A report by the district’s Independent Citizens’ Oversight Committee uses a standard measure called the facility condition index. It calculates how much would have to be spent to replace, repair or renovate buildings, compared to the cost of new construction. An index score under 5 percent is good; above 10 percent is poor. The latest report showed San Diego at 22.7 percent -- up from 18 percent in 2012, when the most recent bond measure passed, and much higher than the 15 percent score when voters approved the first measure back in 2008.
School district officials have sought to play down the findings, saying essentially that they found more wear and tear because they started looking harder. But the same consultant performed each of the recent assessments, and the district has yet to show why the different sets of data shouldn’t be viewed as apples and apples. So why are buildings apparently in worse shape, despite pretty significant spending?
It’s because maintenance isn’t sexy. The district has simply devoted a lot more money to new initiatives than upkeep. “San Diego Unified has spent large swaths of bond money on things like wireless Internet and iPads,” reports the Voice of San Diego. It has also taken some of the bond money targeted for construction and used it for operations.
Meanwhile, some actual construction projects, such as new stadiums, haven’t done anything to strengthen or repair existing buildings.

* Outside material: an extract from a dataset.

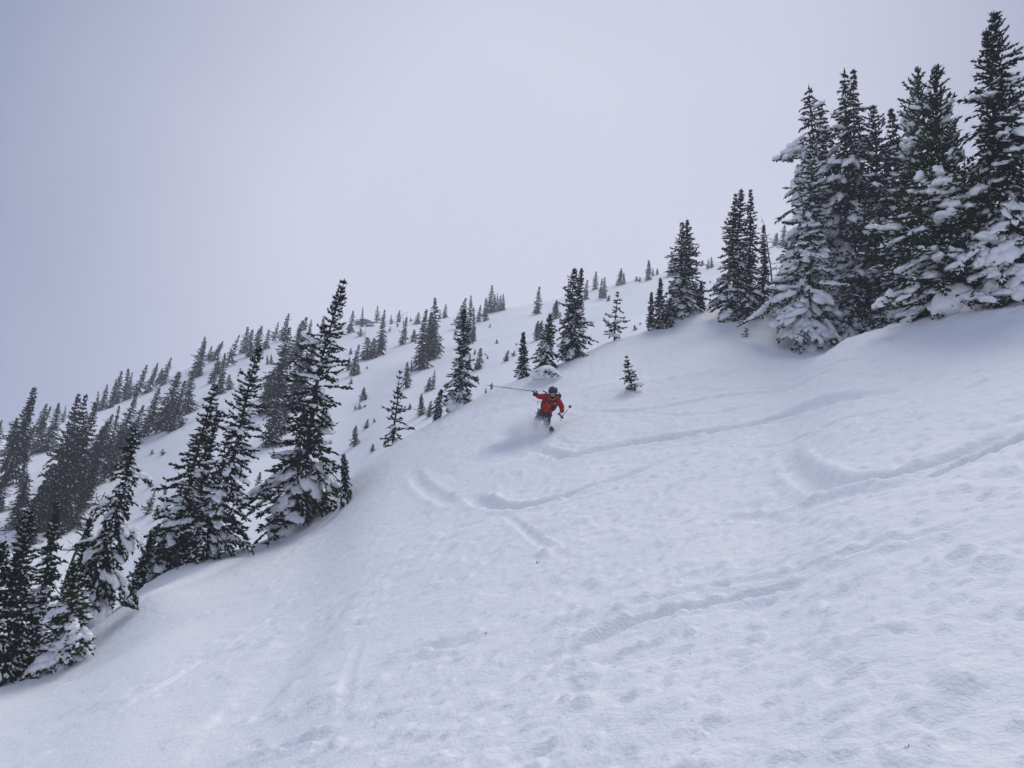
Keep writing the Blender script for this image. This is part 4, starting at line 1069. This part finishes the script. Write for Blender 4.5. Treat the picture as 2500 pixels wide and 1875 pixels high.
def pole_thing(grip, tip, label):
    d = (tip - grip).normalized()
    root = empty('ski_pole', SO, SQ); tag(root, label, 'ski pole')
    tube_obj('shaft', [grip, grip + (tip - grip) * .5, tip], [.0105, .009, .006], M['pole'], root)
    tube_obj('grip', [grip - d * .07, grip - d * .03, grip + d * .02, grip + d * .07], [.018, .020, .018, .015], M['black'], root)
    b0 = tip - d * .10
    tube_obj('basket', [b0 - d * .006, b0 + d * .0, b0 + d * .008], [.012, .046, .040], M['pole'], root, 12)
    tube_obj('clamp', [grip + (tip - grip) * .48, grip + (tip - grip) * .51], [.014, .014], M['grey'], root)
    n1 = grip - d * .06
    lp = [n1 + Vector((-.02 * math.sin(a * 1.0), -.02, -.05 * (1 - math.cos(a)))) for a in np.linspace(0, 6.28, 12)]
    tube_obj('wrist_strap', lp, [.005] * 12, M['black'], root)
pole_thing(gr, tipA, 'dark ski pole stretched out level to the left from the raised glove')
pole_thing(gl, tipB, 'dark ski pole pointing back up to the right behind the lower glove')

# backpack behind the shoulders
bp_ = empty('backpack', SO, SQ); tag(bp_, 'dark backpack with crimson side worn on the back of the skier', 'backpack')
pc = L_(1190, 770, .24)
def bxf(v):
    s = np.sign(v); a = np.abs(v); return v
v, f = ICO[3]
vv = np.sign(v) * np.abs(v) ** 0.6
pk = vv * [.19, .12, .27]
Rm = np.array(Quaternion((0, 1, 0), R(22)).to_matrix())
obj('pack_body', mesh_np('pack_body', pk @ Rm.T + np.array(pc), f, M['black'], True), bp_)
obj('side_panel', mesh_np('side_panel', (vv * [.05, .10, .17]) @ Rm.T + np.array(pc + Vector((.175, -.02, .06))), f, M['jacket2'], True), bp_)
tube_obj('shoulder_strap', [L_(1055, 612, .10), L_(1085, 625, .02), L_(1115, 660, -.10)], [.018] * 3, M['black'], bp_)
tube_obj('shoulder_strap', [L_(1290, 640, .10), L_(1310, 690, .06), L_(1285, 720, -.06)], [.018] * 3, M['black'], bp_)
tube_obj('side_loop', [L_(975, 812, .10), L_(967, 790, .10), L_(972, 770, .10), L_(990, 766, .10), L_(1012, 780, .10)], [.008] * 5, M['black'], bp_)

# skis
def ski(tip, tail, label, lift=.14):
    root = empty('ski', SO, SQ); tag(root, label, 'ski')
    t, a = Vector(tip), Vector(tail)
    L = (t - a).length; d = (t - a).normalized()
    up = Vector((-.25, -.10, .95)); up = (up - up.dot(d) * d).normalized(); sd = d.cross(up)
    vs, fs = [], []
    n = 26
    for i in range(n + 1):
        s = i / n
        w = .055 + .013 * (abs(s - .45) / .5) ** 2
        if s > .90: w *= math.sqrt(max(0.0, 1 - ((s - .90) / .10) ** 2)) * .97 + .03
        z = lift * max(0, (s - .84) / .16) ** 1.7
        c = a + d * (L * s) + up * z
        th = .007
        vs += [c - sd * w + up * th, c + sd * w + up * th, c + sd * w - up * th, c - sd * w - up * th]
    for i in range(n):
        b = i * 4
        for k in range(4): fs += [(b + k, b + (k + 1) % 4, b + 4 + (k + 1) % 4), (b + k, b + 4 + (k + 1) % 4, b + 4 + k)]
    m = n * 4; fs += [(0, 2, 1), (0, 3, 2), (m, m + 1, m + 2), (m, m + 2, m + 3)]
    obj('ski_body', mesh_np('ski_body', vs, fs, M['ski'], False), root)
    c = a + d * (L * .45) + up * .03
    ell('binding', c, (.05, .05, .03), M['grey'], root, sub=2)
    return root
ski(L_(1160, 1180, -.75), L_(1200, 1130, .95), 'dark ski with its rounded shovel rising from the powder')
ski(L_(1010, 1250, -.30), L_(1080, 1180, 1.35), 'ski buried in the spray under the other leg', lift=.03)
for nme, j in (('ski_boot', 'ra'), ('ski_boot', 'la')):
    skin_mesh(nme, [J[j] + Vector((0, .02, .10)), J[j] + Vector((0, .03, -.02)), J[j] + Vector((.0, -.16, -.05))], [(0, 1), (1, 2)], [.065, .065, .05], M['black'], sk, 2)

# ------------------------------------------------------------------ powder spray
YB[0] = 0.0
def spray(cx, cy, y, rx, ry, rz, dens, seed, label, rot=0.0):
    v, f = ICO[3]
    me = mesh_np('powder_cloud', v * 1.0, f, [], True)
    vm = bpy.data.materials.new('powder_cloud'); vm.use_nodes = True; t = vm.node_tree; t.nodes.clear()
    out = t.nodes.new('ShaderNodeOutputMaterial'); pv = t.nodes.new('ShaderNodeVolumePrincipled')
    pv.inputs['Color'].default_value = (0.995, 0.995, 1.0, 1); pv.inputs['Anisotropy'].default_value = 0.0
    tc = t.nodes.new('ShaderNodeTexCoord')
    ln = t.nodes.new('ShaderNodeVectorMath'); ln.operation = 'LENGTH'; t.links.new(tc.outputs['Object'], ln.inputs[0])
    fall = t.nodes.new('ShaderNodeMapRange'); fall.interpolation_type = 'SMOOTHSTEP'
    fall.inputs['From Min'].default_value = 0.98; fall.inputs['From Max'].default_value = 0.15
    t.links.new(ln.outputs['Value'], fall.inputs['Value'])
    no = t.nodes.new('ShaderNodeTexNoise'); no.inputs['Scale'].default_value = 3.0; no.inputs['Detail'].default_value = 6
    no.noise_dimensions = '4D'; no.inputs['W'].default_value = seed
    t.links.new(tc.outputs['Object'], no.inputs['Vector'])
    mr = t.nodes.new('ShaderNodeMapRange'); mr.inputs['From Min'].default_value = 0.42; mr.inputs['From Max'].default_value = 0.66; mr.inputs['To Min'].default_value = 0.05
    t.links.new(no.outputs['Fac'], mr.inputs['Value'])
    mu = t.nodes.new('ShaderNodeMath'); mu.operation = 'MULTIPLY'; t.links.new(fall.outputs[0], mu.inputs[0]); t.links.new(mr.outputs[0], mu.inputs[1])
    m2 = t.nodes.new('ShaderNodeMath'); m2.operation = 'MULTIPLY'; m2.inputs[1].default_value = dens; t.links.new(mu.outputs[0], m2.inputs[0])
    t.links.new(m2.outputs[0], pv.inputs['Density']); t.links.new(pv.outputs[0], out.inputs['Volume'])
    me.materials.append(vm)
    o = obj('powder_cloud', me)
    loc = Vector(SO) + SQ @ L_(cx, cy, y)
    o.location = loc; o.rotation_mode = 'QUATERNION'; o.rotation_quaternion = SQ @ Quaternion((0, 1, 0), rot)
    o.scale = (rx, ry, rz)
    tag(o, label, kind='stuff')
spray(740, 1170, -.10, 1.10, .60, .60, 14.0, 1, 'cloud of powder snow thrown up beside the legs of the skier', R(8))
spray(930, 1200, -.35, .45, .35, .26, 8.0, 2, 'dense burst of powder snow over the boots of the skier')
spray(700, 1000, .20, .75, .50, .55, 2.2, 3, 'thin powder haze drifting left of the skier')
rng = np.random.default_rng(77)
n = 1500
c_ = np.array([(-(0.05 + rng.gamma(2.0, 0.22)), rng.normal(-.35, .3), abs(rng.normal(0, .22)) - .12 + rng.random() * .1) for _ in range(n)])
sp = rng.random(n) < 0.07
c_[sp] = np.stack([rng.normal(-.05, .28, sp.sum()), rng.normal(-.45, .2, sp.sum()), rng.uniform(0.0, 0.8, sp.sum())], 1)
v, f = ICO[1]; rr = rng.uniform(.002, .0065, n) * np.where(rng.random(n) < .08, 1.8, 1)
FV = (v[None] * rr[:, None, None] + c_[:, None, :]).reshape(-1, 3); FF = (f[None] + (np.arange(n) * len(v))[:, None, None]).reshape(-1, 3)
o = obj('snow_flecks', mesh_np('snow_flecks', FV, FF, M['snow'])); o.location = SO; o.rotation_mode = 'QUATERNION'; o.rotation_quaternion = SQ
tag(o, 'flecks of snow flying round the skier', kind='stuff')

# ------------------------------------------------------------------ haze: closed box of even air
zlo, zhi = float(Z.min()) - 1.5, float(Z.max()) + 14.0
X_ = 575.0
HV = [(sx * X_, sy * X_, z) for z in (zlo, zhi) for sx, sy in ((-1, -1), (1, -1), (1, 1), (-1, 1))]
HF = [(0, 3, 2, 1), (4, 5, 6, 7), (0, 1, 5, 4), (1, 2, 6, 5), (2, 3, 7, 6), (3, 0, 4, 7)]
hm = bpy.data.materials.new('haze_air'); hm.use_nodes = True; t = hm.node_tree; t.nodes.clear()
out = t.nodes.new('ShaderNodeOutputMaterial'); pv = t.nodes.new('ShaderNodeVolumePrincipled')
pv.inputs['Color'].default_value = (0.93, 0.945, 1.0, 1); pv.inputs['Density'].default_value = 0.0013
t.links.new(pv.outputs[0], out.inputs['Volume'])
tag(obj('haze', mesh_np('haze', HV, HF, hm)), kind='stuff')
print('done', round(time.time() - T0, 1), 'z', zlo, zhi, sum(len(m.polygons) for m in bpy.data.meshes))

That’s not just San Diego’s problem. Schools throughout the state seem to do a bad job assessing their maintenance needs. A recent study from the University of California, Berkeley, found that 62 percent of state districts are inadequate on upkeep. “Building is sexy, maintaining is not,” says Jeffrey Vincent, the study’s author.
Vincent notes that there’s no broadly recognized standard in the state for assessing school buildings. Some districts, such as Los Angeles, do sophisticated analyses annually. Others seem to play it by ear. Not knowing what the needs are, it’s impossible for them to target funding where it would do the most good.
That is something California voters might want to ponder as they consider a $9 billion statewide school construction bond that’s on the November ballot.